I unpacked Principle 1: Smart Aggression, on this site Monday. Today on our Substack, let’s go deeper and consider practical examples of Smart Aggression.
Some Teams Wait. Others Create.
The difference between a thriving, innovative company and one that fades into irrelevance is often one thing: Smart Aggression.
We’ve all seen what happens when leaders hesitate: Companies that once dominated their industries crumble because they failed to act when the landscape changed.
Then, there are companies like Google—businesses that don’t wait for opportunities but create them.
What Happens When a Team is Passive?
Passivity in leadership and decision-making often looks like this:
✅ Playing it safe rather than taking strategic risks
✅ Waiting for perfect conditions instead of iterating and improving
✅ Relying on past success instead of innovating for the future
✅ Reacting to industry shifts instead of anticipating them
Passivity feels safe, but in reality, it’s a slow death for innovation and relevance.
Case in Point: The Companies That Hesitated (and Lost)
🔹 Blockbuster: Could have been Netflix. Instead, they clung to their brick-and-mortar model and dismissed streaming as a fad.
🔹 Kodak: Invented one of the first digital cameras but refused to disrupt their own film business. They had the talent, brand, and resources to lead the digital photography revolution—but they hesitated.
Both companies had the means to innovate. But they didn’t move aggressively enough.
And hesitation is deadly.
How Google Operates with Smart Aggression
While most companies tend to wait and see, Google moved with intention. Their success isn’t just about taking risks—it’s about calculated, strategic action.

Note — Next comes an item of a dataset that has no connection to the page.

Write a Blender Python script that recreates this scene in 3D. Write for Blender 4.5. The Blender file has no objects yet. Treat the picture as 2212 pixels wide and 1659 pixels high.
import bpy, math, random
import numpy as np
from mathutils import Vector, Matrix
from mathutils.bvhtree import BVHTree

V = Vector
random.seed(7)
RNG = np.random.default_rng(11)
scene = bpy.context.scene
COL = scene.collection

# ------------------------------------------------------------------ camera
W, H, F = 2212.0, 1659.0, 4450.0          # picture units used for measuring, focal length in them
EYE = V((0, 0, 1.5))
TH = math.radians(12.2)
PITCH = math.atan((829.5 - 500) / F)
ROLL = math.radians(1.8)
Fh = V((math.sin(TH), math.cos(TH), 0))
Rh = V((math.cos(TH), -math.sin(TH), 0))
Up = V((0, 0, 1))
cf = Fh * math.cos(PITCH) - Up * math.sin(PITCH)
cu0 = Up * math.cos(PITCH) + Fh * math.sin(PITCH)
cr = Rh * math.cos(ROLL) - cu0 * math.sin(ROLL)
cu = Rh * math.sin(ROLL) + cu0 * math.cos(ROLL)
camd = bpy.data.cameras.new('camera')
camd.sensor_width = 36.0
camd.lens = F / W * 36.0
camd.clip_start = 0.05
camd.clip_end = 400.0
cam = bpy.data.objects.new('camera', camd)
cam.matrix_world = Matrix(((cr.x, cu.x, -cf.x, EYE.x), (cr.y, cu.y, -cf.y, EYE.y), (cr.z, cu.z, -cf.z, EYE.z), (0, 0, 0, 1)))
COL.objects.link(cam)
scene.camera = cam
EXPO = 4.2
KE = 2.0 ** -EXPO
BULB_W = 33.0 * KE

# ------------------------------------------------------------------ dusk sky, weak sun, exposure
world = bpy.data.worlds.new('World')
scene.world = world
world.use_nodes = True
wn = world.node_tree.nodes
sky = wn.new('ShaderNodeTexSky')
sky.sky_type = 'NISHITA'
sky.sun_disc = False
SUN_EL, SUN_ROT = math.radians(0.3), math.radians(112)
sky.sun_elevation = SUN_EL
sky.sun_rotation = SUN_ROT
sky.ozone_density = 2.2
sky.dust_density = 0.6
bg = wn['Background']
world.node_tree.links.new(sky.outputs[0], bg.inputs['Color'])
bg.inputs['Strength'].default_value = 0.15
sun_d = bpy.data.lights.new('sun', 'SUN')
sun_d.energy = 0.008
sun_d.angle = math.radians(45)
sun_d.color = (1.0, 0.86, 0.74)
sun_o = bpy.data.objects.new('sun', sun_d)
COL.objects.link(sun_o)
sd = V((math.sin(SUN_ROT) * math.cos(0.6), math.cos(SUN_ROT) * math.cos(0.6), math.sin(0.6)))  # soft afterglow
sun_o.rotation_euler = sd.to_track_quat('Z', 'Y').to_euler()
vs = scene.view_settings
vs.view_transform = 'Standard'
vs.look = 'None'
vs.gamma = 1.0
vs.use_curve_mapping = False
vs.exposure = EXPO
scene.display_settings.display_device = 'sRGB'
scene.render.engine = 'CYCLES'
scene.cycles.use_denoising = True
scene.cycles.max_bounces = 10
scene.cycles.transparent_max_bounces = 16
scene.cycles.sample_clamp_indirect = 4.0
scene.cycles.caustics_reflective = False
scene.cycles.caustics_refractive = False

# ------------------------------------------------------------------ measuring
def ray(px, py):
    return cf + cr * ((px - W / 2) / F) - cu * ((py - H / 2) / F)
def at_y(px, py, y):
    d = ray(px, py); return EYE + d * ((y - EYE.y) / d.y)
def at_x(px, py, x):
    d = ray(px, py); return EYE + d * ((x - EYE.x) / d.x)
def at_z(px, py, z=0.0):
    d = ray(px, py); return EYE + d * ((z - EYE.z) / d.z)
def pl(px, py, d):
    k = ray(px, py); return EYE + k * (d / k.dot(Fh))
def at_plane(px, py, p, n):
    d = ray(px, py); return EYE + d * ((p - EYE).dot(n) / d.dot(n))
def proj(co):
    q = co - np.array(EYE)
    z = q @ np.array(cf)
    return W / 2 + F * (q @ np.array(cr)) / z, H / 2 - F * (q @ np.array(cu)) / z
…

1️⃣ Calculated Risk-Taking: They Bet on the Future
Google doesn’t jump into trends blindly. Instead, they make strategic bets before others even see the opportunity.
Gmail started as an experimental project when email was stagnant.
Google acquired YouTube when many doubted online video could be profitable.
They launched Google Maps and Chrome before the world even realized it needed them.
They didn’t wait for the “right moment.” They created the moment.